Os jornalistas que queriam mulheres conformaram-se com sucos de laranja. O embaixador que jurava não admitir menos que a cabeça degolada de um ministro contentou-se com um curto palavrório em burocratês castiço. Mas o confronto dos dois episódios escancara um detalhe de dimensões siderais. Os protagonistas do fiasco em Buenos Aires recordam aquela noitada em meio a risos e gargalhadas. Se os donos da China suspeitarem que Wanming acha divertido o fracasso da missão que tentou cumprir na capital do Brasil, vai aprender do jeito mais difícil que, como disse Mao a seus discípulos, “a guerra é a diplomacia com mortos, e a diplomacia é a guerra sem mortos”. Previsivelmente, as sombras que povoam o horizonte do embaixador apressaram a entrada em ação dos sócios do Clube dos Amigos, Simpatizantes e Adoradores da República Popular da China, o CASAREPOCHIN.

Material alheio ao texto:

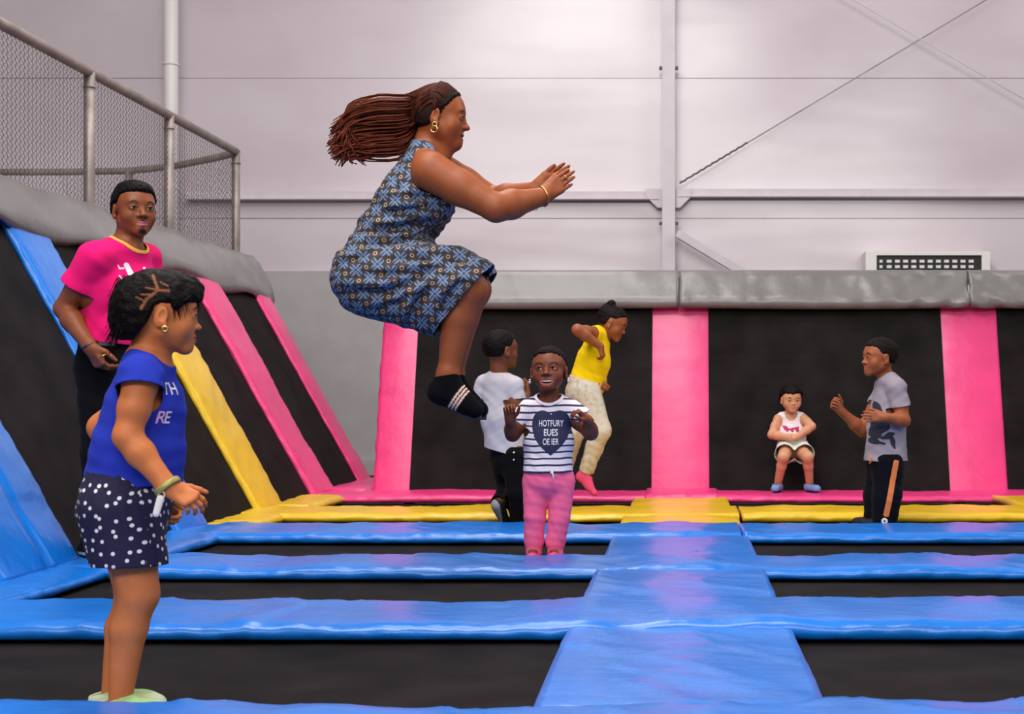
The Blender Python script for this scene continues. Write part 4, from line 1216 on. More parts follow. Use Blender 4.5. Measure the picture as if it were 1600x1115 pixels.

(República Popular da China: eis aí um codinome e tanto para o país asiático cujos governantes revogaram há mais de 70 anos todos os valores republicanos e continuam controlando do parto à morte o que dizem, fazem ou pensam os cidadãos comuns. Só tem direito à existência o partido comunista. Não há eleições: a cúpula decide quem vai mandar em quem e quem vai governar o quê. Os que ousam discordar são presos, mortos ou simplesmente desaparecem. Os meios de comunicação são estreitamente vigiados por censores que não se contentam com a ausência de críticas: todo jornalista deve também louvar a clarividência dos condutores da nação. Nada disso preocupa os sócios do clube, todos preocupados em tempo integral com a preservação da democracia ameaçada por Bolsonaro. Não há limites para o cinismo no mundo dos libertários de picadeiro.)

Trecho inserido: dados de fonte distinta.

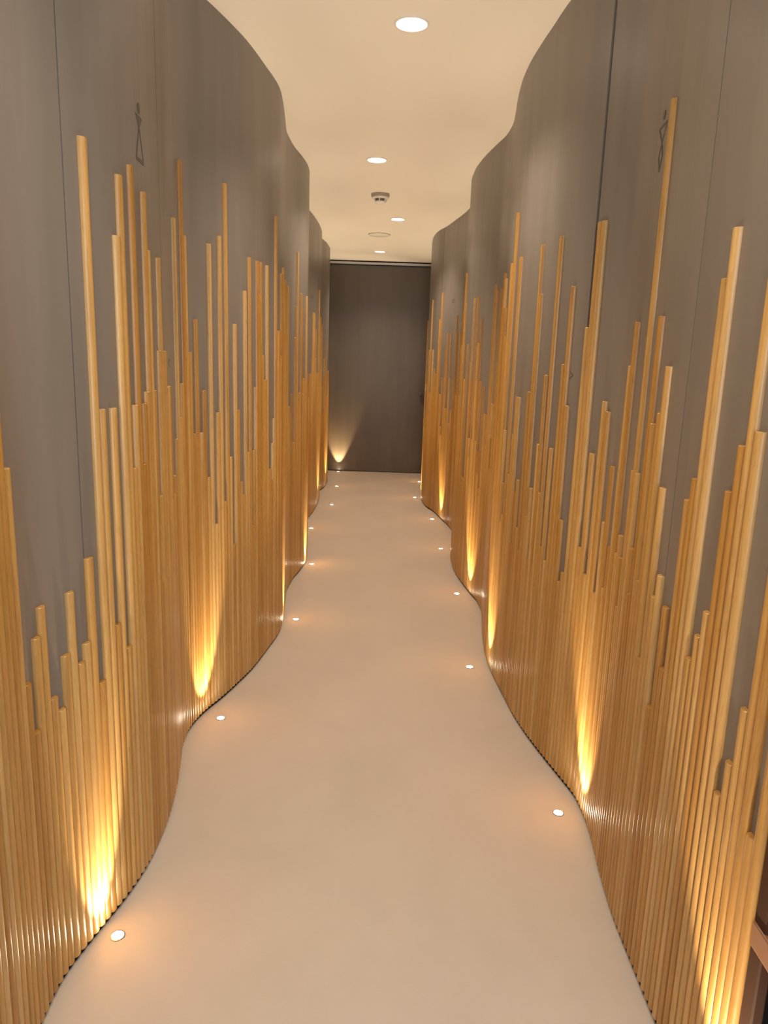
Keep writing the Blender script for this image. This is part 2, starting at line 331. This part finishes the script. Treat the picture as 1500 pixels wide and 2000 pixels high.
def wall_disc(mb, line, a, z, ra, rz, off=0.0012, n=20):
    b = len(mb.v)
    for o in (off, -0.0005):
        for i in range(n):
            t = 2*math.pi*i/n; x, y, _, _ = line.at(a + ra*math.cos(t), FACE + o); mb.v.append((x, y, z + rz*math.sin(t)))
    mb.f += [tuple(b+i for i in range(n)), tuple(b+n+i for i in range(n))[::-1]] + [(b+i, b+n+i, b+n+(i+1) % n, b+(i+1) % n) for i in range(n)]
def local(mb, loc):
    mb.v = [(x - loc[0], y - loc[1], z) for (x, y, z) in mb.v]; return mb
def curved_door(name, line, tops, i, j, g0=0.003, g1=0.003, label=None):
    x, y, _, _ = line.at((i + j) / 2 * STEP)
    t = empty(name, (x, y, 0)); tag(t, label, 'door', kind='structure')
    mb = MB(); ribbon(mb, line, sl(i) + g0, sl(j) - g1, FACE, FACE - 0.042, 0.006, CEIL - 0.004)
    local(mb, (x, y)).build('door_leaf', TAUPE, t)
    battens(line, tops, i, j, t)
    return t, (x, y)
d1, p1 = curved_door('door_1', LL, TOPS_LEFT, 127, 154, 0.002, 0.007, 'taupe curved door with woman symbol and one very tall batten, on the left wall')
d2, p2 = curved_door('door_2', RL, TOPS_RIGHT, 21, 54, 0.001, 0.014, 'taupe curved door with man symbol behind the tallest batten, on the right wall')
d3, p3 = curved_door('door_3', LL, TOPS_LEFT, 314, 345, label='far taupe curved door with battens on the left wall')
d4, p4 = curved_door('door_4', RL, TOPS_RIGHT, 208, 239, label='far taupe curved door with a small square mark on the right wall')

# woman symbol
mb = MB(); a = LL.s_at(2.014)
wall_disc(mb, LL, a, 2.060, 0.011, 0.013)
for k in range(6):
    z = 2.040 - k*0.004; w = 0.028*(1 - k/6.5)
    wall_strip(mb, LL, [(a - w, z), (a + w, z)], 0.0042)
wall_strip(mb, LL, [(a, 2.018), (a - 0.034, 1.936)], 0.0055)
wall_strip(mb, LL, [(a, 2.018), (a + 0.034, 1.936)], 0.0055)
wall_strip(mb, LL, [(a - 0.034, 1.936), (a + 0.034, 1.936)], 0.009)
local(mb, p1).build('woman_symbol', INK, d1)
# man symbol
mb = MB(); a = RL.s_at(2.056)
wall_disc(mb, RL, a, 2.098, 0.011, 0.012)
wall_strip(mb, RL, [(a - 0.036, 2.072), (a + 0.036, 2.072)], 0.006)
wall_strip(mb, RL, [(a - 0.036, 2.072), (a, 2.030)], 0.0055)
wall_strip(mb, RL, [(a + 0.036, 2.072), (a, 2.030)], 0.0055)
wall_strip(mb, RL, [(a, 2.030), (a - 0.017, 1.998), (a, 1.960)], 0.0055)
wall_strip(mb, RL, [(a, 2.030), (a + 0.017, 1.998), (a, 1.960)], 0.0055)
local(mb, p2).build('man_symbol', INK, d2)
# chevrons beside the doors
mb = MB(); a = LL.s_at(2.475)
wall_strip(mb, LL, [(a + 0.022, 1.434), (a - 0.016, 1.422), (a + 0.022, 1.408)], 0.0028)
mb.build('arrow_mark', INK, WL)
mb = MB(); a = RL.s_at(2.545)
wall_strip(mb, RL, [(a + 0.016, 1.437), (a - 0.012, 1.424), (a + 0.016, 1.410)], 0.0028)
mb.build('arrow_mark', INK, WR)
# small square marks on the far doors
for ln, yy, d, pp in ((RL, 6.72, d4, p4), (LL, 6.73, d3, p3)):
    mb = MB(); a = ln.s_at(yy)
    wall_strip(mb, ln, [(a - 0.035, 2.008), (a + 0.035, 2.008), (a + 0.035, 1.982), (a - 0.035, 1.982), (a - 0.035, 2.008)], 0.005)
    local(mb, pp).build('square_mark', INK, d)

# ------------------------------------------------------------------ end door
d5 = empty('door_5', (-0.15, 9.62, 0)); tag(d5, 'dark brown flat door closing the far end of the corridor', 'door', kind='structure')
mb = MB(); mb.box(-0.66, 0.70, 0.0, 0.045, 0.008, 2.625); bevel(mb.build('door_leaf', DOORGREY, d5, smooth=0), 0.0015)
mb = MB(); mb.lathe([(0.0, 0.0), (0.016, 0.0), (0.016, 0.014), (0.013, 0.024), (0.026, 0.034), (0.029, 0.046), (0.022, 0.056), (0.0, 0.058)], 28)
mb.v = [(x, -z, y) for (x, y, z) in mb.v]
k = mb.build('door_knob', INK, d5); k.location = (0.575, 0.0, 1.045)
mb = MB(); mb.box(-0.9, 0.62, 9.600, 9.68, 2.640, 2.668)
tag(bevel(mb.build('trim_1', ALU, smooth=0), 0.002), kind='structure')
mb = MB(); mb.box(-0.9, 0.62, 9.632, 9.68, 2.668, CEIL)
tag(mb.build('header_gap_shade', BLACK, smooth=0), kind='structure')  # black fill painted in for the shadow gap above the track

# ------------------------------------------------------------------ ceiling fittings
def downlight(x, y, label):
    t = empty('downlight', (x, y, CEIL)); tag(t, label, 'ceiling light', 'recessed round downlights in the ceiling')
    mb = MB(); mb.lathe([(0.0585, 0.0), (0.066, 0.0), (0.0655, -0.003), (0.0585, -0.0045), (0.0575, -0.002)], 48)
    mb.f = mb.f[:-2] + [(i*5+4, i*5, ((i+1) % 48)*5, ((i+1) % 48)*5+4) for i in range(48)]
    mb.build('trim_ring', WHITE, t)
    mb = MB(); mb.lathe([(0.0, -0.0015), (0.0572, -0.0015), (0.0572, -0.0005), (0.0, -0.0005)], 40); mb.build('lens', DNL, t)
    l = bpy.data.lights.new('downlight_beam', 'SPOT'); l.energy = DOWN_POWER; l.color = DOWN_COLOR; l.spot_size = math.radians(125); l.spot_blend = 0.9
    l.shadow_soft_size = 0.05
    o = bpy.data.objects.new('downlight_beam', l); C.objects.link(o); o.parent = t; o.location = (0, 0, -0.03)
    return t
downlight(0.044, 3.019, 'bright round downlight nearest the camera, largest in the cream ceiling')
downlight(-0.117, 4.904, 'round downlight in the ceiling just in front of the smoke detector')
downlight(0.038, 6.816, 'small round downlight between the smoke detector and the blank ceiling disc')
downlight(-0.145, 8.778, 'smallest round downlight at the far end, just before the dark end door')
downlight(-0.08, 1.15, 'round downlight in the ceiling above the camera')
downlight(0.2, -1.0, 'round downlight in the ceiling behind the camera')

t = empty('smoke_detector', (-0.105, 5.854, CEIL)); tag(t, 'white domed smoke detector with dark vent slots hanging from the ceiling', 'smoke detector')
mb = MB(); mb.lathe([(0.0, 0.0), (0.070, 0.0), (0.068, -0.022), (0.0, -0.022)], 48); mb.build('mounting_base', BEIGE_PL, t)
mb = MB(); mb.lathe([(0.0, -0.022), (0.063, -0.022), (0.064, -0.030), (0.057, -0.036), (0.0, -0.036)], 48); mb.build('collar', WHITE, t)
mb = MB(); mb.lathe([(0.0, -0.036), (0.044, -0.036), (0.040, -0.054), (0.0, -0.054)], 48); mb.build('vent_chamber', DARKV, t)
mb = MB()
for i in range(6):
    a = math.pi*2*i/6 + math.radians(-97); c, s = math.cos(a), math.sin(a); b = len(mb.v)
    for (r, z) in ((0.040, -0.034), (0.055, -0.034), (0.046, -0.056), (0.036, -0.056)):
        for w in (-0.004, 0.004): mb.v.append((r*c - w*s, r*s + w*c, z))
    mb.f += [(b, b+2, b+4, b+6), (b+1, b+7, b+5, b+3), (b, b+1, b+3, b+2), (b+2, b+3, b+5, b+4), (b+4, b+5, b+7, b+6), (b+6, b+7, b+1, b)]
mb.build('vent_ribs', WHITE, t, smooth=0)
mb = MB(); mb.lathe([(0.0, -0.054), (0.044, -0.054), (0.042, -0.061), (0.030, -0.069), (0.014, -0.073), (0.0, -0.074)], 48); mb.build('cap', WHITE, t)

t = empty('ceiling_disc', (-0.136, 7.643, CEIL)); tag(t, 'blank round white cover disc on the ceiling before the last downlight', 'ceiling cover')
mb = MB(); mb.lathe([(0.0, 0.0), (0.108, 0.0), (0.108, -0.006), (0.100, -0.011), (0.0, -0.012)], 56); mb.build('cover_plate', WHITE, t)
mb = MB(); mb.lathe([(0.0, 0.0), (0.113, 0.0), (0.113, -0.003), (0.0, -0.003)], 56); mb.build('shadow_rim', BEIGE_PL, t)

# ------------------------------------------------------------------ floor uplights
def uplight(x, y, label, power=1.0):
    t = empty('floor_uplight', (x, y, 0)); tag(t, label, 'floor light', 'small recessed uplights in the floor along both walls')
    mb = MB(); mb.lathe([(0.0145, 0.0), (0.0185, 0.0), (0.0183, 0.0018), (0.0150, 0.0024), (0.0145, 0.0012)], 40)
    mb.f = mb.f[:-2] + [(i*5+4, i*5, ((i+1) % 40)*5, ((i+1) % 40)*5+4) for i in range(40)]
    mb.build('steel_ring', STEEL, t)
    mb = MB(); mb.lathe([(0.0, 0.0012), (0.0144, 0.0012), (0.0144, 0.0002), (0.0, 0.0002)], 32); mb.build('lens', UPL, t)
    l = bpy.data.lights.new('uplight_beam', 'SPOT'); l.energy = UP_POWER * power; l.color = UP_COLOR; l.spot_size = math.radians(52); l.spot_blend = 0.6
    l.shadow_soft_size = 0.008
    o = bpy.data.objects.new('uplight_beam', l); C.objects.link(o); o.parent = t; o.location = (0, 0, 0.006)
    if y > 9.3: aim = Vector((0, 1, 0))
    else:
        ln = LL if x < 0 else RL; q = int(np.argmin((ln.x - x) ** 2 + (ln.y - y) ** 2)); aim = Vector((float(ln.x[q]) - x, float(ln.y[q]) - y, 0)).normalized()
    tl = math.radians(11 if y > 9.3 else 19); d = aim * math.sin(tl) + Vector((0, 0, math.cos(tl)))
    o.rotation_euler = (-d).to_track_quat('Z', 'Y').to_euler()
    # the softer part of the same lamp's light, thrown up and into the corridor
    l = bpy.data.lights.new('uplight_spill', 'SPOT'); l.energy = SPILL_POWER * power; l.color = UP_COLOR; l.spot_size = math.radians(84); l.spot_blend = 1.0
    l.shadow_soft_size = 0.012
    o = bpy.data.objects.new('uplight_spill', l); C.objects.link(o); o.parent = t; o.location = (0, 0, 0.006)
    tl = math.radians(24); d = -aim * math.sin(tl) + Vector((0, 0, math.cos(tl)))
    o.rotation_euler = (-d).to_track_quat('Z', 'Y').to_euler()
    return t
UPL_L = [(-0.60, 0.45, 'floor uplight at the left wall beside the camera, before the nearest visible one'),
    (-0.641, 1.585, 'nearest floor uplight by the left wall, below the woman symbol door'),
    (-0.640, 2.735, 'second floor uplight along the left wall, at the hollow before the first bulge'),
    (-0.480, 3.913, 'third floor uplight along the left wall, at the tip of the first bulge'),
    (-0.509, 5.059, 'fourth floor uplight along the left wall, at the second bulge'),
    (-0.631, 6.192, 'fifth floor uplight along the left wall, just beyond the second bulge'),
    (-0.535, 7.275, 'sixth floor uplight along the left wall'),
    (-0.561, 8.389, 'seventh floor uplight along the left wall, last but one before the end door'),
    (-0.625, 9.540, 'floor uplight at the foot of the dark end door, throwing a bright plume on it', 1.8)]
UPL_R = [(0.585, 1.030, 'floor uplight at the near end of the right wall beside the wooden stand'),
    (0.611, 2.165, 'nearest visible floor uplight along the right wall, by the man symbol door'),
    (0.443, 3.330, 'second floor uplight along the right wall, at the tip of the middle bulge'),
    (0.485, 4.478, 'third floor uplight along the right wall'),
    (0.463, 5.624, 'fourth floor uplight along the right wall, before the far hollow'),
    (0.458, 6.739, 'fifth floor uplight along the right wall, at the far door'),
    (0.331, 7.828, 'sixth floor uplight along the right wall, at the last bulge'),
    (0.426, 8.920, 'farthest floor uplight along the right wall, half hidden behind the last bulge')]
for a in UPL_L + UPL_R: uplight(*a)

# ------------------------------------------------------------------ dark wooden stand past the end of the right wall
t = empty('wooden_stand', (0.92, 0.85, 0)); tag(t, 'dark wooden stand with a tan rail past the near end of the right wall', 'stand')
def part(name, mat, x0, x1, y0, y1, z0, z1, w=0.003):
    mb = MB(); mb.box(x0-0.92, x1-0.92, y0-0.85, y1-0.85, z0, z1); return bevel(mb.build(name, mat, t, smooth=0), w)
part('upright', BROWN, 0.663, 0.684, 1.056, 1.0925, 0.0, 1.45)
part('upright', BROWN, 0.680, 0.730, 0.50, 0.54, 0.0, 1.45)
part('rail', TANW, 0.660, 0.690, 0.54, 1.0915, 0.478, 0.526)
part('upper_panel', BROWN, 0.684, 1.15, 1.074, 1.0925, 0.50, 1.45)
part('opening_shade', BLACK, 0.684, 1.15, 1.074, 1.0925, 0.0, 0.50)  # black sheet standing in for the darkness inside the opening
part('top_panel', BROWN, 0.680, 1.15, 0.50, 1.085, 1.45, 1.48)
part('side_panel', BROWN, 1.12, 1.15, 0.50, 1.065, 0.0, 1.45)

O deputado Rodrigo Maia, por exemplo, resolveu despedir-se da presidência da Câmara fantasiado de presidente da República. Depois de visitar o embaixador para uma conversa reservada, culpou o governo brasileiro pela criminosa retenção de vacinas e insumos. Durante uma entrevista coletiva em São Paulo, o governador João Doria sacou do coldre o tresoitão retórico para proibir a freguesia de criticar os negociantes malandros. “Tratem bem a China!”, advertiu. “Respeitem a China! Se necessário, eu iria à China para buscar um acordo, sim!”. Que acordo?, quer saber a imensidão de brasileiros crentes de que está tudo acertado desde o dia em que Doria fechou contrato para a aquisição de milhões de doses de CoronaVac. Já que o governador exige respeito também a milenares tradições chinesas, que tal aproveitar o possível regresso a Pequim para encarar publicamente uma sopa de morcego?

No calendário chinês, acabou em 31 de dezembro de 2020 o Ano do Rato. O balanço da semana sugere que, no Brasil, o Ano do Rato chegou ao fim de janeiro sem prazo para terminar.